La deriva belga --un Estado que contiene dos países que orzan a velocidad de crucero hacia la segregación--, es, o debería ser, un serio motivo de reflexión para quienes están en la sala de máquinas de la política española. Se dirá, con razón, que la Historia de Bélgica nada tiene que ver con la de España; incluso habría que reconocer que algunos de los desencuentros históricos entre las comunidades valona y flamenca hunden sus raíces en el tiempo en el que Flandes formó parte del Imperio Español, pero, dicho esto, convendría prestar mucha atención al devenir político de Bélgica porque puede prefigurar una suerte de hoja de ruta o agenda para los movimientos secesionistas que anidan en diversos países europeos. Entre otros, los nuestros.

Bélgica forma parte de la Unión Europea y cuando se decidió que Bruselas fuera la capital de la Unión nadie pensó que podría llegar un día en el que un Estado miembro podría dividirse en dos.

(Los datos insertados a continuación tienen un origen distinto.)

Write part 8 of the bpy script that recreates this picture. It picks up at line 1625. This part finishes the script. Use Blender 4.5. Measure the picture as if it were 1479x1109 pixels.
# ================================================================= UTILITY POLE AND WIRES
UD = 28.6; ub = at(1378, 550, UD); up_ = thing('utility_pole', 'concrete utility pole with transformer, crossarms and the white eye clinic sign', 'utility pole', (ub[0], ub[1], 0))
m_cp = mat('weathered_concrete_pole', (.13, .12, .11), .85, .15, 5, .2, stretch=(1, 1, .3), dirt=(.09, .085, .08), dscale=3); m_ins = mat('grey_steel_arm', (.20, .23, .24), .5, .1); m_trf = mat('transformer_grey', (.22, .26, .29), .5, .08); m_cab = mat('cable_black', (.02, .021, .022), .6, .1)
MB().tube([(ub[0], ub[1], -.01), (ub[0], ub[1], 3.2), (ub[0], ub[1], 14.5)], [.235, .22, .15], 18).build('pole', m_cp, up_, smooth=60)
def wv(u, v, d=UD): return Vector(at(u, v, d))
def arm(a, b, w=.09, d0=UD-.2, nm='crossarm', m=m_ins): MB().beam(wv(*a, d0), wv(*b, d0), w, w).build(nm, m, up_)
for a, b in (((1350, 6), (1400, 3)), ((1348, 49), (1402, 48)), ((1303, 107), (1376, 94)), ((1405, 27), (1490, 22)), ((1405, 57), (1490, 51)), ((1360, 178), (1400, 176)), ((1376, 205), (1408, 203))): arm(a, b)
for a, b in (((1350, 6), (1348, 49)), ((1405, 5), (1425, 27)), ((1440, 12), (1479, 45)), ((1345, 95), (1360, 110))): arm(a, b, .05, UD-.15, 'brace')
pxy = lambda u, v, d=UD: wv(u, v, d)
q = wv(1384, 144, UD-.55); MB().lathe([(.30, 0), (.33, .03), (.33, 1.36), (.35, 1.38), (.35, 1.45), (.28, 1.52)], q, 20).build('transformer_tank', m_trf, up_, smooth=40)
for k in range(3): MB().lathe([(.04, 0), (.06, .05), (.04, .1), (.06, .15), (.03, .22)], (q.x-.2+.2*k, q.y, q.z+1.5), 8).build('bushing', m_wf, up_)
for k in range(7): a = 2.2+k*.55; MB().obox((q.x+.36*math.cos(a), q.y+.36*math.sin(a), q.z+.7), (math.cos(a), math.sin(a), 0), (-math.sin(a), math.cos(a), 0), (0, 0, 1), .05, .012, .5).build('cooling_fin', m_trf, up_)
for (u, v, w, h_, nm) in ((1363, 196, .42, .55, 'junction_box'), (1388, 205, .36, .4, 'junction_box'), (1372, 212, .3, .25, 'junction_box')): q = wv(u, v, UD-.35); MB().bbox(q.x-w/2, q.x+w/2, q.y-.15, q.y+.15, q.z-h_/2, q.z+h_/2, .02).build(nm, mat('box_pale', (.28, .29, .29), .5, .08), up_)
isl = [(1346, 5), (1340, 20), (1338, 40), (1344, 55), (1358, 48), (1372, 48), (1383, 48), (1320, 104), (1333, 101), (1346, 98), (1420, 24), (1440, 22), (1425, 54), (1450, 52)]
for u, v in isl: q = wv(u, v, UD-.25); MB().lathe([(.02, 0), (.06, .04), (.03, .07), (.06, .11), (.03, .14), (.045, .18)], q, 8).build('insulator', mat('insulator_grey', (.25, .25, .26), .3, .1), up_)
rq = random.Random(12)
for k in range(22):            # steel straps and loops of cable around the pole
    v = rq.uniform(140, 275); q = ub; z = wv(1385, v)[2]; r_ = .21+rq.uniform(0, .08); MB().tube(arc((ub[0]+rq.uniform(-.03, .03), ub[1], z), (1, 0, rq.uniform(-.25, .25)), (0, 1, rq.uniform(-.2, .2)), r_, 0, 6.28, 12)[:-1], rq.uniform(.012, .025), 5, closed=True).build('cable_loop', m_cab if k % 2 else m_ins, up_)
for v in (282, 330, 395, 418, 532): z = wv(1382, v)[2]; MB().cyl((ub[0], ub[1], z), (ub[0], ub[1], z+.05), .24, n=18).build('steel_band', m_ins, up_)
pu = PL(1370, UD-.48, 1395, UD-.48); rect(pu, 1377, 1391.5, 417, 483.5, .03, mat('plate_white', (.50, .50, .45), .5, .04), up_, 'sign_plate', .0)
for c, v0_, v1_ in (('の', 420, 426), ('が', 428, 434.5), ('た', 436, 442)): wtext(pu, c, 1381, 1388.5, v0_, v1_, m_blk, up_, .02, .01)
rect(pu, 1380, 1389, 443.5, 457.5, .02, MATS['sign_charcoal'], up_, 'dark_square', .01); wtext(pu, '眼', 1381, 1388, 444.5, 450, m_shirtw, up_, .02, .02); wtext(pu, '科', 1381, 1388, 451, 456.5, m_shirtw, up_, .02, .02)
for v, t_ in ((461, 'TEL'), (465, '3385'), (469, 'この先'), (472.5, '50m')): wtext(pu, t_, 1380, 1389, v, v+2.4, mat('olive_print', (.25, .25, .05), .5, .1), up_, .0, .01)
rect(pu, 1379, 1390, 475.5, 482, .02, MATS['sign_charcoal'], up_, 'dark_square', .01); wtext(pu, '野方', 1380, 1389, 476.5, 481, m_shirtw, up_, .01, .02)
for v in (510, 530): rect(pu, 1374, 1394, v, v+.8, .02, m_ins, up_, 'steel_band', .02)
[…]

Los fundadores, a quienes impulsaba el ideal de la unidad, no pensaron en el camino contrario y por eso el Tratado que rige la UE no contiene norma para dar respuesta a una hipotética escisión de alguno de los países que la forman. Si Bélgica --donde acaban de triunfar las fuerzas partidarias de la independencias de Flandes-- quisiera materializar esa idea, ¿los dos estados resultantes, podrían permanecer en la Unión? Tal y como están hoy las cosas, parece que no. Pero en la política cabe todo, así que, aunque suene a ironía, creo que el Gobierno de España debería instar a Bruselas (sede de la Comisión) para que fuera preparando una respuesta a esa pregunta, porque siempre es mejor prevenir que improvisar. Respuesta a modo de aviso para navegantes. Haría honor al espíritu fundador y a la unidad que proclama la bandera azul con las estrellas.